>> begin SUPPLIED INFORMATION

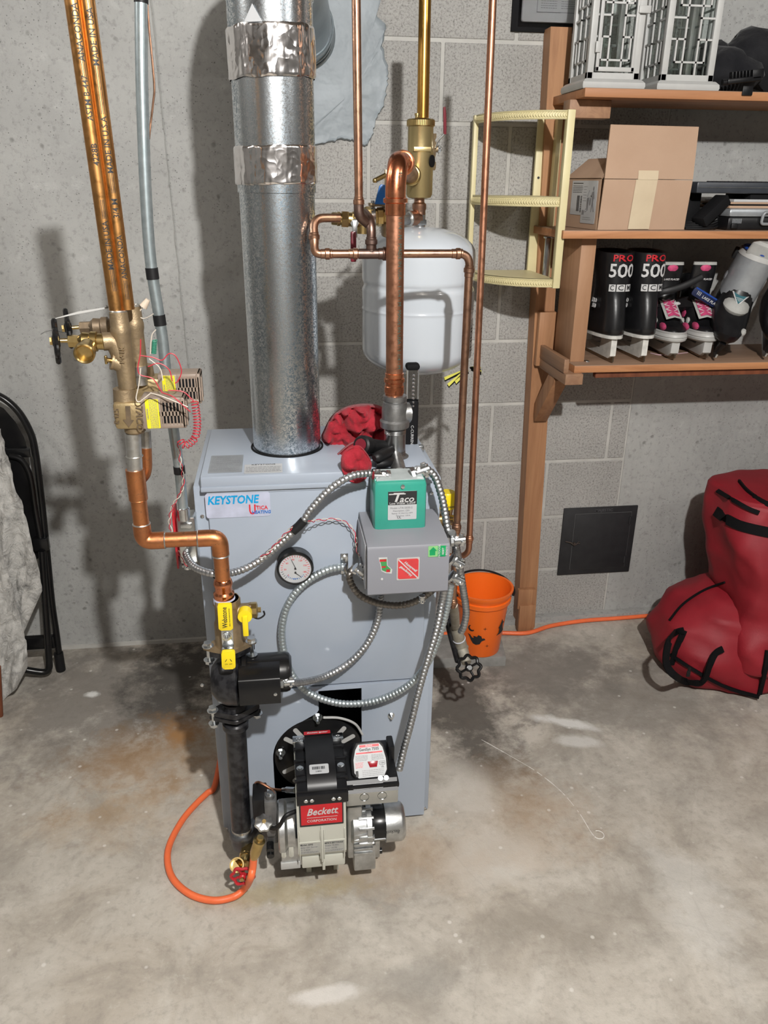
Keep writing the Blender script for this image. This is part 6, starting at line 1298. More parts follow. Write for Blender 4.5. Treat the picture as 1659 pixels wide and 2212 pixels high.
g = MB(matte); g.bx(kx+.01, kx+.05, -.2, -.12, ZM, z0_, .002); g.bx(1.30, 1.6, -.25, -.12, zz, z0_, .001); g.out('black_tray', label='dark tray carrying the keyboard at the back of the middle board', cat='tray')
ad = thing('power_adapter', 'black power adapter brick leaning up to the right beside the cardboard box', 'adapter', P(1520, 480, -.27))
a, b = P(1512, 478, -.275), P(1560, 432, -.255); ax_ = (b-a).normalized(); g = MB(matte); g.box((0, 0, 0), ((b-a).length+.01, .028, .045), F((a+b)/2, ax_, (0, 0, 1)), .003); g.out('brick', ad)
g = MB(rubber)
for k in range(5): 
    y0 = ZM+.004+k*.004; g.tube(cr([V((1.115, -.27+.01*k, y0)), V((1.15, -.285+.008*k, y0)), V((1.19, -.28+.012*k, y0+.002)), V((1.215, -.25, y0+.006+.002*k)), V((1.19, -.22, y0)), V((1.13, -.23, y0))], 5), .003, 6)
g.out('cord', ad)
g = MB(rubber); g.box(P(1585, 488, -.285), (.02, .014, .014), None, .003); pg = g.out('plug', ad)

# ================================================================== papers in plastic sleeve
ps = thing('paper_sleeve', 'white printed sheets in a clear plastic sleeve hung on the block wall', 'document', P(1180, 40, -.02))
x0, x1, z0_, z1_ = P(1124, 30, -.02).x, P(1262, 30, -.02).x, P(1180, 48, -.02).z, P(1180, -60, -.02).z
g = MB(label_w, ink_g, ink); M = F(((x0+x1)/2, -.012, (z0_+z1_)/2)); g.prism(rrect(x1-x0-.01, z1_-z0_, .006), M, .010); Mp = T(M, .01, 0, .0103); g.m(ink_g)
w2, h2 = (x1-x0)/2, (z1_-z0_)/2
for q in ((-w2+.034, w2-.01, -h2+.022, -h2+.0235), (-w2+.034, -w2+.0355, -h2+.022, h2)): g.quad(Mp, *q)
lines(g, Mp, -w2+.045, .0, -h2+.030, h2-.01, 14, .0035, ink_g, 61); lines(g, Mp, .012, w2-.02, -h2+.030, h2-.01, 14, .0035, ink_g, 62); g.out('sheets', ps)
g = MB(clear); g.bx(x0-.004, x1+.002, -.026, -.024, z0_-.008, z1_); g.out('sleeve', ps)
g = MB(matte); g.bx(x0-.02, x1-.01, -.009, -.003, z0_-.022, z1_, .001); g.out('black_folder', ps)

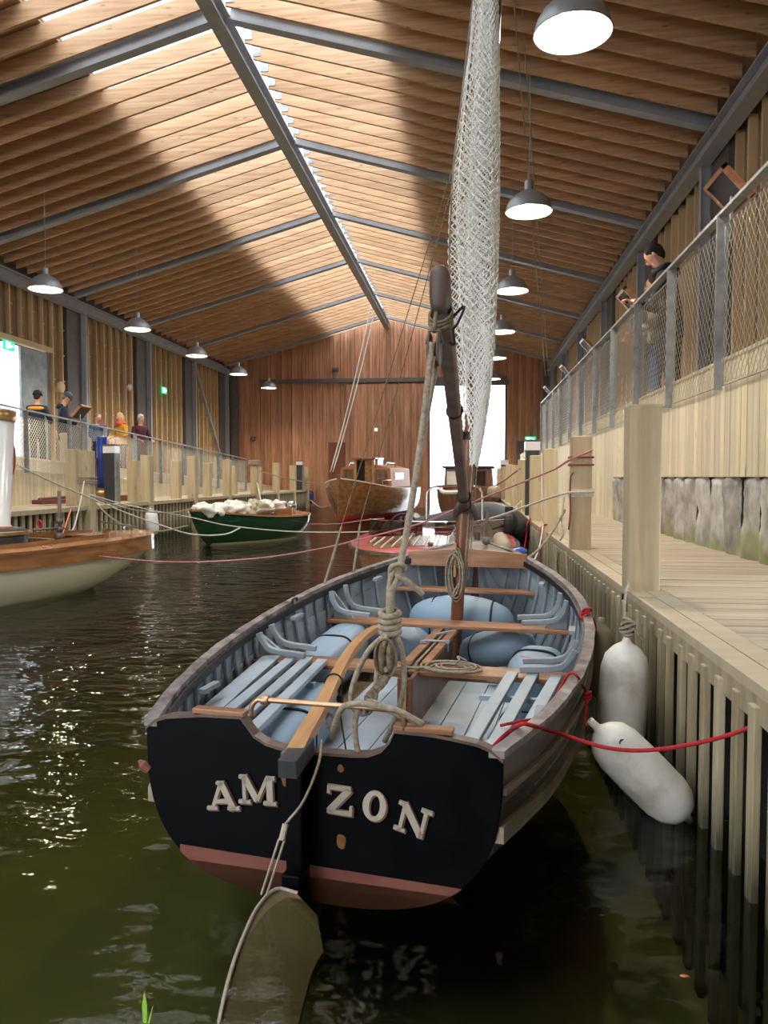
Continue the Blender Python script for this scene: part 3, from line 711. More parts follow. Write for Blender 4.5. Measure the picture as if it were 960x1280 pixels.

>> end SUPPLIED INFORMATION

- _SHORT PROBLEM_
Repeat the data in full and exactly. Omit pictures.

- _RESPONSE TO THIS TASK_
Keep writing the Blender script for this image. This is part 6, starting at line 1298. More parts follow. Write for Blender 4.5. Treat the picture as 1659 pixels wide and 2212 pixels high.
g = MB(matte); g.bx(kx+.01, kx+.05, -.2, -.12, ZM, z0_, .002); g.bx(1.30, 1.6, -.25, -.12, zz, z0_, .001); g.out('black_tray', label='dark tray carrying the keyboard at the back of the middle board', cat='tray')
ad = thing('power_adapter', 'black power adapter brick leaning up to the right beside the cardboard box', 'adapter', P(1520, 480, -.27))
a, b = P(1512, 478, -.275), P(1560, 432, -.255); ax_ = (b-a).normalized(); g = MB(matte); g.box((0, 0, 0), ((b-a).length+.01, .028, .045), F((a+b)/2, ax_, (0, 0, 1)), .003); g.out('brick', ad)
g = MB(rubber)
for k in range(5): 
    y0 = ZM+.004+k*.004; g.tube(cr([V((1.115, -.27+.01*k, y0)), V((1.15, -.285+.008*k, y0)), V((1.19, -.28+.012*k, y0+.002)), V((1.215, -.25, y0+.006+.002*k)), V((1.19, -.22, y0)), V((1.13, -.23, y0))], 5), .003, 6)
g.out('cord', ad)
g = MB(rubber); g.box(P(1585, 488, -.285), (.02, .014, .014), None, .003); pg = g.out('plug', ad)

# ================================================================== papers in plastic sleeve
ps = thing('paper_sleeve', 'white printed sheets in a clear plastic sleeve hung on the block wall', 'document', P(1180, 40, -.02))
x0, x1, z0_, z1_ = P(1124, 30, -.02).x, P(1262, 30, -.02).x, P(1180, 48, -.02).z, P(1180, -60, -.02).z
g = MB(label_w, ink_g, ink); M = F(((x0+x1)/2, -.012, (z0_+z1_)/2)); g.prism(rrect(x1-x0-.01, z1_-z0_, .006), M, .010); Mp = T(M, .01, 0, .0103); g.m(ink_g)
w2, h2 = (x1-x0)/2, (z1_-z0_)/2
for q in ((-w2+.034, w2-.01, -h2+.022, -h2+.0235), (-w2+.034, -w2+.0355, -h2+.022, h2)): g.quad(Mp, *q)
lines(g, Mp, -w2+.045, .0, -h2+.030, h2-.01, 14, .0035, ink_g, 61); lines(g, Mp, .012, w2-.02, -h2+.030, h2-.01, 14, .0035, ink_g, 62); g.out('sheets', ps)
g = MB(clear); g.bx(x0-.004, x1+.002, -.026, -.024, z0_-.008, z1_); g.out('sleeve', ps)
g = MB(matte); g.bx(x0-.02, x1-.01, -.009, -.003, z0_-.022, z1_, .001); g.out('black_folder', ps)

Continue the Blender Python script for this scene: part 3, from line 711. More parts follow. Write for Blender 4.5. Measure the picture as if it were 960x1280 pixels.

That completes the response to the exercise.